During a bull session one evening, wrestling with this issue over after-dinner coffee, my buddy Charley Blackwell said to me, “You know, we’re not talking just about a process
in
nature, we’re talking about a process that might be Nature itself.” I took this to be a warning for us not to take ourselves too seriously. We were, after all, just two guys with little more than a fair amount of curiosity trying to stretch our minds by chewing on an issue light-years bigger than our bite, he seemed to be saying. I signaled my accord with that cautionary sentiment, and also its use as a ground rule to cover the deeper discussion that was likely to come.
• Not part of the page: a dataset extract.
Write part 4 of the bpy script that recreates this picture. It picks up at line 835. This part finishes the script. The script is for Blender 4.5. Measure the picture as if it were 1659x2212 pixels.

At that point he reached into his knapsack and hauled out his trusted little tape recorder, positioned it on the table, and
said, “Okay, let’s see where this Nature’s-use-of-opposites thing leads.”

“You first,” said I.

“Okay,” said he.

“Let’s look at it in the same light as if it were the New Testament/Frank Capra/USA/Judeo-Christian dream that sustained us growing up and for a great deal of our adult lives. Then we found out that the dream
was
a dream, that it was inaccurate and incomplete. But we also discovered that that dream,
and the inaccuracy of it
, had kept us alive and allowed us to survive.
All
of us believed in John Wayne. Later on we said, ‘Well, he’s a conservative.’ But the essential ‘winning through,’ and ‘By God, we’ll get there,’ and ‘Over the hill, huh?’ and ‘Work hard and you’ll get there,’ and ‘Be true and loyal,’ and all those other things—
that’s
what kept us going. Now, knowing that—that (a) the dream kept us going and (b) it isn’t true—what do we tell the children? Do we tell them to keep the Capra? Let them find out the truth for themselves? Or do we tell them—?”